The fifteenth of the Hebrew month of Adar is Shushan Purim, the day that the holiday of Purim is celebrated in Jerusalem to commemorate a battle in the ancient city of Shushan that was not yet complete by the fourteenth (when the rest of the world was already celebrating).
What impresses me most about Purim in the context of this blog is the historic decision of Queen Esther to act against her individual interest for the sake of her communal interest.
A word of explanation for any readers unfamiliar with the story: a decree had been sent to the far reaches of King Ahasuerus' realm (from what is today's Ethiopia on the one side to India on the other) that the Jews of the kingdom were to be put to death on the fourteenth of Adar. Unbeknownst to the king, his queen hailed from the Jewish people. Esther's uncle prevailed upon her to request the king's mercy for her people. But she was wary of approaching the king when he hadn't summoned her; after all, her predecessor, Vashti, had been summarily dismissed (whether exiled or executed) for her refusal to appear before the court when the king called for her. The opposite defiance, to be sure, but Esther knew well that this was a king who required compliance.
The Swooning of Esther, Antoine Coypel, 1704 (only one of many artists' conceptions of Esther fainting before the king) |
How rare! - For an individual's decision to carry (potentially) the fate of a people. It is not easy to envy Esther her life-and-death quandary, though we know it turned out well (she approached the king, names the culprit who decreed against her people, and the king rescinds the decree on behalf of his queen). After all, Esther did not know the end of her own story. And yet...

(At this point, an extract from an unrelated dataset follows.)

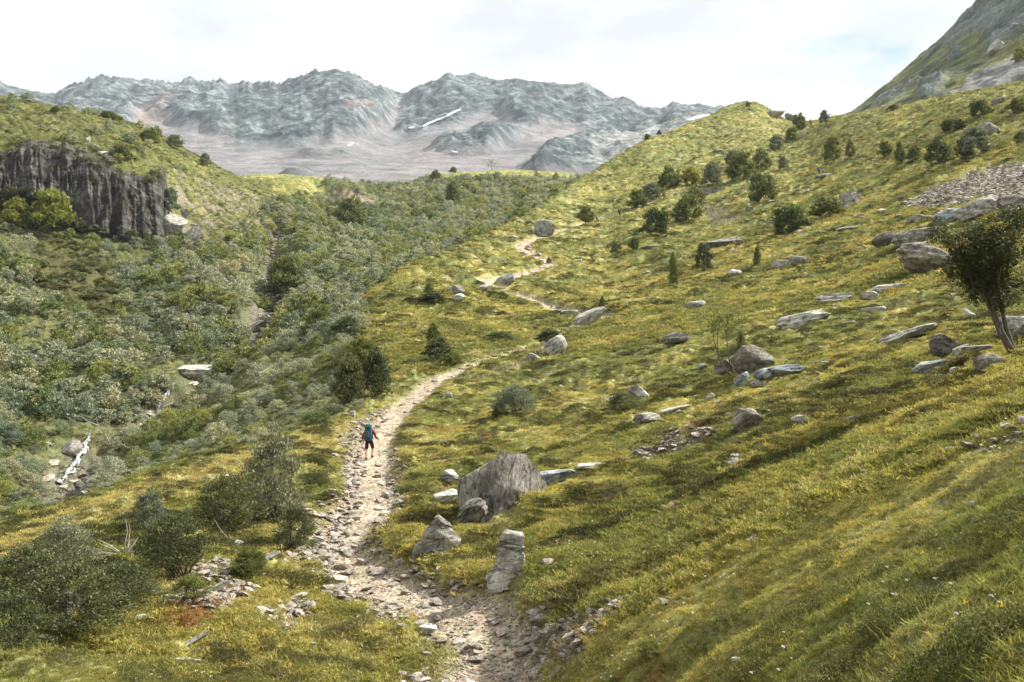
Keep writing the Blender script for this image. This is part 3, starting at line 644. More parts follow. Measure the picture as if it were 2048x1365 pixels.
# ------------------------------------------------------------------ rocks
def ico(sub):
    import bmesh
    b = bmesh.new(); bmesh.ops.create_icosphere(b, subdivisions=sub, radius=1)
    V = np.array([v.co[:] for v in b.verts]); Fi = np.array([[v.index for v in f.verts] for f in b.faces]); b.free(); return V, Fi
ICO = {k: ico(k) for k in (1, 2, 3, 4, 5)}
def rock_verts(seed, sub=3, planes=11, size=(1, 1, 1), rough=.05, cut=(.55, .85), tops=None, lay=0.0):
    r = np.random.default_rng(seed); V, Fi = ICO[sub]; V = V.copy() * 1.15
    nr_ = r.normal(size=(planes, 3)); nr_ /= np.linalg.norm(nr_, axis=1)[:, None]
    ds = r.uniform(*cut, size=planes)
    P = [(n, d) for n, d in zip(nr_, ds)]
    if tops: P += [(np.array(n, float) / np.linalg.norm(n), d) for n, d in tops]
    for n, d in P:
        e = V @ n - d; V = V - np.where(e > 0, e, 0)[:, None] * n
    V = V / np.abs(V).max(0)
    nv = V / (np.linalg.norm(V, axis=1)[:, None] + 1e-6)
    o = r.uniform(0, 50, 3)
    V = V + nv * (rough * perlin3(V * 1.7 + o, 3) + rough * .6 * perlin3(V * 4 + o, 5) + rough * .35 * perlin3(V * 9 + o, 6))[:, None]
    if lay: # bedding: shallow ledges along z
        k = np.sin((V[:, 2] + .25 * V[:, 0] + .1 * perlin3(V * 2 + o, 9)) * 14); V[:, :2] *= (1 + lay * np.sign(k) * np.abs(k) ** .4)[:, None]
    return V * np.array(size) * .5 * 1.0, Fi
def rock_mesh(name, *a, **k):
    V, Fi = rock_verts(*a, **k); me = mesh_np(name, V, Fi); me.set_sharp_from_angle(angle=math.radians(32)); return me
def R3(x, y, z): return Euler((math.radians(x), math.radians(y), math.radians(z))).to_matrix().to_4x4()
# photo pixel of the foot, width and height in px, material, (tilt x, tilt y, turn), style, label
SHAPES = {  # depth/width, cut range, planes, rough, lay, sink fraction
 'block': (.9, (.5, .8), 9, .05, .02, .08), 'slab': (.8, (.6, .9), 8, .045, .04, .06), 'round': (.9, (.78, .95), 14, .06, .0, .10),
 'wedge': (.8, (.4, .75), 6, .05, .03, .08), 'layer': (.9, (.6, .85), 8, .05, .06, .1)}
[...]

Rembrandt's Ahasuerus and Haman at the Feast of Esther Note his famous use of light and dark to highlight the good and hide the bad. |
Note: Purim was celebrated a week ago, and Shushan Purim, in Jerusalem last Friday. It's a topsy-turvy day on the Jewish calendar, and I write about it in this untimely way rather than squander the opportunity, as the myriad lessons from last week carry forward.